Sermon of the Week
Parched Places and Strong Bones
A sermon preached at The Kirk of Kansas City, Missouri, on February 9, 2020.
#pcusa
Keywords: Agape, Saltiness, Strong Bones, Parched Places, Integrity, Newspaper, Barth.
Scripture readings (which you may wish to read prior):
Matthew 5:13-20
and Isaiah 58:1-12
I was thinking back to my first preaching class this week.
Like most classes in college or graduate school,
you read a lot of books,
you talk a lot with other intrigued and similarly clueless peers,
you focus on theory
and then you test it out by putting it into practice
which meant, for us, we wrote some practice sermons
and then climbed a pulpit and tried them out.

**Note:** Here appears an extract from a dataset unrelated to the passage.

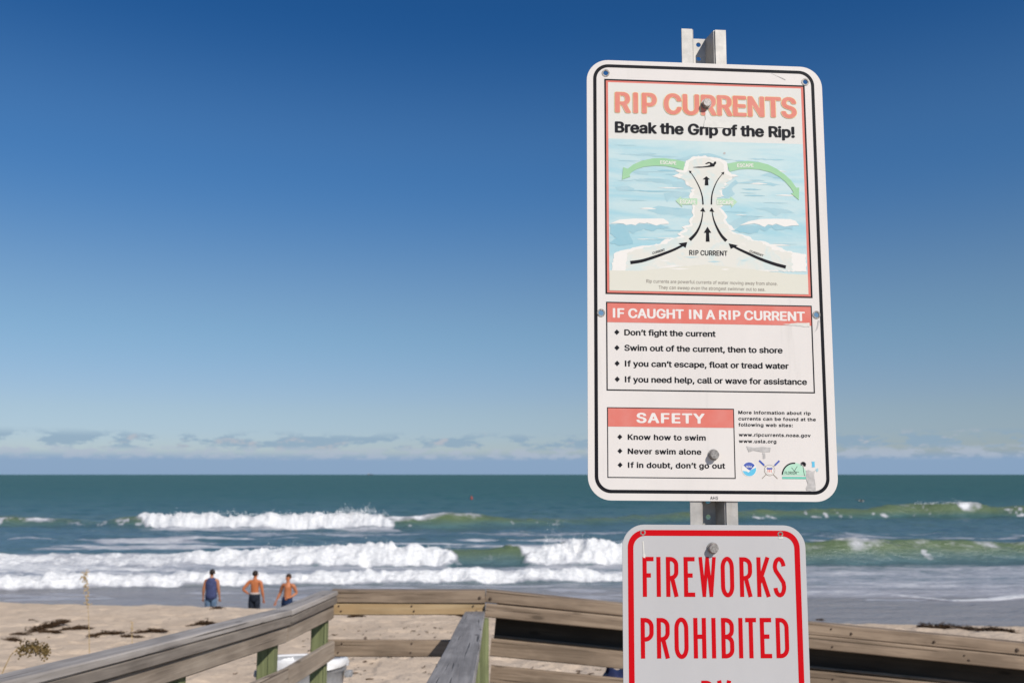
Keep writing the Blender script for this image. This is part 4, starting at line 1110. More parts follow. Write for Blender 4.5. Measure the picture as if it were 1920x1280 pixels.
for ch, a, b_ in (('P', 248, 345), ('R', 368, 465), ('O', 500, 605), ('H', 643, 738), ('I', 780, 810), ('B', 852, 948), ('I', 985, 1012), ('T', 1035, 1117), ('E', 1145, 1232), ('D', 1265, 1363)):
    glyph(s, ch, -120.7 + (a - 248) * k2, -120.7 + (b_ - 248) * k2, -607.9, 61.0)
spart('lettering', s.mesh(), fw, [M['ink_red']]); s = Sheet()
glyph(s, 'B', -26.8, -6.2, -702.0, 61.0); glyph(s, 'Y', -2.2, 20.4, -702.0, 61.0)
spart('lettering', s.mesh(), fw, [M['ink_red']])
hexbolt(fw, -4.5, -440.2, 7.6)
scuff(fw, [(-116.5, -430), (-114.5, -430), (-113.2, -449), (-111.6, -452), (-112.6, -456), (-115.6, -455), (-115.6, -446)], -0.5, 'tape_w')
scuff(fw, ragged(rect(102, 109, -425, -422), .6, 2, 4), -0.5, 'tape_w')
for ob in (post, rip, fw):
    del ob['_u'], ob['_v']

M['straw'] = flat_mat('dry_straw', (0.42, 0.30, 0.15), 0.7, 0.2, 0.25, 60)
M['oat_green'] = flat_mat('green_oat_head', (0.125, 0.085, 0.032), 0.7, 0.2, 0.75, 22)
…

My first sermons weren’t very good.
It wasn’t that they didn’t have a point.
They had too many points.
It wasn’t that they rambled.
It was that they rambled nonsense-ably.
I’ll leave it to you to decide if I ever learned anything from that
or any subsequent preaching class.
But there were a couple of things that I took away from that class
that shape every sermon I offer to this day.
My professor taught us that the heart of every sermon
is the love of a congregation.
The preacher loves the people, and seeks to speak the truth in love.
The preacher is of the congregation,
and brings their shared love to the Holy Scripture,
asking the questions that they might ask
and bringing back the word that they need to hear,
whether it is a convenient word or not.
If you wondered why love was such a prominent theme,
this is one reason for it:
because God is love,
and every sermon worthy of that title
ought to be an encounter with the love of God.
This might be why I never can quite understand
the religious impulse to treat the religious life as some sort of fight
as a spiritual battle that rages and requires scorched earth strategies to survive.
One of the unique and I think so-very-true characteristics of Jesus the Christ
is a refusal to get caught up in all that
but to engage the world out of self-less love.
The other thing I took away from that class
was to hold close this little aphorism of Karl Barth:
when you preach, “hold the bible in one hand and the newspaper in the other.”
(I know we don’t read newspapers anymore but get our news on our little pocket computers, but stay with me)
To put all this another way,
we don’t approach this hour, these twenty minutes,
in a vacuum,
and what happens here, in this very room,
isn’t an escape from the world,
as much as we DO come here to catch a breath, take a break,
find a peace that passes understanding that we just can’t find the rest of our week.
There’s nothing wrong with wanting a break from all of that.
There’s not.
And some weeks we might need a break more than others,
and if there are moments in this hour where you just get lost
lost in the music
lost in the prayers
lost in a moment of silence
lost in the middle of a sermon, even, drifting off to memories
of a glorious fourth quarter comeback and confetti
raining down on Hard Rock Stadium
that’s ok.
That’s one of the purposes of this space, this time.
God gets it.
It is why we read that God through the spirit
prays for us, even when we do not have words to pray…
because sometimes we need God to drive for us
while we take a little nap in the back seat.
That’s ok.
It’s just that the church itself cannot do that,
because the church has a mission to serve and love the world,
with the bible in one hand, and the newspaper in the other,
and we ourselves know that a break needs to be a break, a breather,
a pause before we jump back in.
We ourselves are called to be engaged in the world just like the church is,
because we are the church.
There is no church outside of us, my friends.